A speaker's response can alter
significantly with environmental changes. To accommodate this NWin requires the user to supply a physical reference to calibrate the system and then judges test units by their deviation from this reference.
This has the advantage that the system can be periodically re-calibrated by re-measuring the reference accommodating any change in the environment.
(As a physical reference is so important to NWin it can identify production units that closely resemble the reference making it easier to generate backup and duplicate references.)
The next trick is to analyse the deviation in some way to get a meaningful pass or fail decision. Your nearly perfect speaker has an unfortunate but acceptable 2 dB mid-range blip.
In production this blip has move slightly. You decide this is not important as it's only a slightly shifted resonance - but note that at the marked point the difference between reference and the test is almost the height of the blip.
To ensure the production unit passes you could apply a simple
±
2 dB limit.
Unfortunately, a simple
±
2 dB limit will also pass this unit. The hatched area shows there is major sensitivity difference between this unit and the reference, and you would
not want to pass it.
You could try customising the limits to deal with this particular problem.
Limits customised to deal with a particular production characteristic have the problem that they may not deal reasonably with new
variations, like this example where the resonance has moved
down
in frequency
and has a slight sensitivity increase at the top end.
You could modify the limit (or mask) to accommodate the
resonance down shift but you are setting up a system where you will be continually chasing production variations.
It is also sometimes difficult to envisage the consequences of change. For example with this mask you could have this unit pass!
To solve this dilemma
NWin employs averaging. The check range is divided into regions containing an equal number of points.
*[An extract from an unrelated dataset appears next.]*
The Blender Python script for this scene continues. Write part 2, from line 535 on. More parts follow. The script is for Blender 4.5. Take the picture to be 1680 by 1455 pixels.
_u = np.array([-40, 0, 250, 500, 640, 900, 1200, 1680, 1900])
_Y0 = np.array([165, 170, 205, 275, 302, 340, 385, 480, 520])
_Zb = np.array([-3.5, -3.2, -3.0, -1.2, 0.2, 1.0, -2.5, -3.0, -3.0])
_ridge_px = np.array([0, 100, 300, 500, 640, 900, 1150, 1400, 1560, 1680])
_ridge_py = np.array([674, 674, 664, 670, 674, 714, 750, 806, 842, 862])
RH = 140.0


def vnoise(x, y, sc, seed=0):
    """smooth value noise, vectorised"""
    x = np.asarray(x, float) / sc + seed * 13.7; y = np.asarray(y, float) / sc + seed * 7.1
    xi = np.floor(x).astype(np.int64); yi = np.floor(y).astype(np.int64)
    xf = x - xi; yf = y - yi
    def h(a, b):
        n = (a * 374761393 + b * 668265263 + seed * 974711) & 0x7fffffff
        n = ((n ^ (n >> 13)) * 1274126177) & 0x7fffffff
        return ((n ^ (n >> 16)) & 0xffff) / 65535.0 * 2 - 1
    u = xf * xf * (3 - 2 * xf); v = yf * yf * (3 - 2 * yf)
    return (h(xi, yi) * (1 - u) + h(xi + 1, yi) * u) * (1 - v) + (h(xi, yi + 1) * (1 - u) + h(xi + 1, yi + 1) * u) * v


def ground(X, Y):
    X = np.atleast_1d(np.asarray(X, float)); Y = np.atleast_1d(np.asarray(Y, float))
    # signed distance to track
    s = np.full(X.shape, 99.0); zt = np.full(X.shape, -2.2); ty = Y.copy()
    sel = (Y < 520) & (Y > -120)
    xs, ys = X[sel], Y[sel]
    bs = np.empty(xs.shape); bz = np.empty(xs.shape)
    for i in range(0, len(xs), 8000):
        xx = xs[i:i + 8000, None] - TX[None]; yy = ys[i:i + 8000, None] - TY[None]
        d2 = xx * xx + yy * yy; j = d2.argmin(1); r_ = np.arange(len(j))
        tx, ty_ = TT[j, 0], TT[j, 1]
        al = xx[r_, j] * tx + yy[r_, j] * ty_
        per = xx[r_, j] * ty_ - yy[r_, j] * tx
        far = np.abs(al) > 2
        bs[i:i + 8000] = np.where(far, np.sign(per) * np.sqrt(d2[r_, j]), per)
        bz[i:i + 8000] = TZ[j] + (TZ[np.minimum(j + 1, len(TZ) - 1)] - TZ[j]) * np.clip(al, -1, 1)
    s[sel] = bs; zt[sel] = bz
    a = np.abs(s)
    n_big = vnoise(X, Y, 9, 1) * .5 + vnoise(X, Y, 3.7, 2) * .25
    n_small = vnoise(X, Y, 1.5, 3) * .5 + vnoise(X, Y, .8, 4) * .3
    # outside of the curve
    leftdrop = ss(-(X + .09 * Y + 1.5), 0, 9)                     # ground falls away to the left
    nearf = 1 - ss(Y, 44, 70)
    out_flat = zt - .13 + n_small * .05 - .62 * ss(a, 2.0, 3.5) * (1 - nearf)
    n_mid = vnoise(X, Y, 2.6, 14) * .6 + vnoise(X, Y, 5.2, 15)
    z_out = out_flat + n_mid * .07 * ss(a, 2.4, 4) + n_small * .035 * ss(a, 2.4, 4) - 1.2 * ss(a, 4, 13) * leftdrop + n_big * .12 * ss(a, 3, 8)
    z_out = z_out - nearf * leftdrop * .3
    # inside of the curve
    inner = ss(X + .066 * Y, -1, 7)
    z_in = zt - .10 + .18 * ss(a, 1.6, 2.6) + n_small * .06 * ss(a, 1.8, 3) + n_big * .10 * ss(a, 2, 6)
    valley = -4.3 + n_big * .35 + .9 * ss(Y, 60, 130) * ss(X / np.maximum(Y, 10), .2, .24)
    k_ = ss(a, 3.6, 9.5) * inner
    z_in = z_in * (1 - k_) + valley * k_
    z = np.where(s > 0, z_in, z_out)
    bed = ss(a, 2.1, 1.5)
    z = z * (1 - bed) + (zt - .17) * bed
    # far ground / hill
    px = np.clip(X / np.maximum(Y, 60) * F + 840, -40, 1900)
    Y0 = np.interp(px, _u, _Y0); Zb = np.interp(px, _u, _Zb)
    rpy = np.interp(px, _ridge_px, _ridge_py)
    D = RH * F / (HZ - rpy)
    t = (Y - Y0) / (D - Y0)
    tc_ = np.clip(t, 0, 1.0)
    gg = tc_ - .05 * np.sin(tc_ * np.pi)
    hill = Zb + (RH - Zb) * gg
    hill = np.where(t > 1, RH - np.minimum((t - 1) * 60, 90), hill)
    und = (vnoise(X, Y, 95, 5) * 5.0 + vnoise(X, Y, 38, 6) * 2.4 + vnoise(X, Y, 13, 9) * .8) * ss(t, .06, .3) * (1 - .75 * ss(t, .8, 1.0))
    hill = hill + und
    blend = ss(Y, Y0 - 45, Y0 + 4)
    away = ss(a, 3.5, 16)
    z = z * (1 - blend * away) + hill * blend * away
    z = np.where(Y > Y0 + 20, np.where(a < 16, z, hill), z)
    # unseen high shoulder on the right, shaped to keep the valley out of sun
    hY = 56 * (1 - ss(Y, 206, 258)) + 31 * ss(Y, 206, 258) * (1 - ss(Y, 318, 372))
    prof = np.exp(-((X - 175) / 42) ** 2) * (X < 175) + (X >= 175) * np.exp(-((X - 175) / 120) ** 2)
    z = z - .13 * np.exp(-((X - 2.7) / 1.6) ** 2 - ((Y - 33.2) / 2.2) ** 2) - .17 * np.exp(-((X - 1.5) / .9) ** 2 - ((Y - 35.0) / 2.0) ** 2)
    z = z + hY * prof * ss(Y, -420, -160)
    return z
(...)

The points in each region are averaged giving a plot like this.
It looks like a third octave response except that the width of each region is not limited to an octave or a third octave.
The worst case difference between averages is 1 dB as shown.
If you now apply the same process to the second test unit you get a completely different result and a way of differentiating between the two units.
A pass or failure limit of 1.5 dB would pass the first unit and fail the second.
(NWin doesn't quite do this. NWin averages a rolling window. For example if we were averaging regions of 8 points
NWin would first average points 1 to 8 inclusive, then 2 to 9 inclusive and so on.
A rolling window is difficult to visualise - we would need a three dimensional display - and as it works the same way as our examples we'll stick to the way we've done it so far!)
If the number of points averaged is increased, the differentiation between the units can be increased even further.
In this example it is doubled.
By averaging you not only determine the magnitude of a deviation from standard but its "width" as well.
The engineer is given a second parameter to help differentiate between bad and good units.
In addition to a dB limit the engineer has the "Block
Point" ie the number of points averaged. Engineers in fact have a third tool. They can choose over what part of a response to apply the test, ie they define a "check range".
To further increase flexibility NaTKiT allows up to six sets of fail criteria, ie
LAYERS. For each layer, the engineer can set the averaging number, ie the "Block Point", a check range and a failure threshold in dB.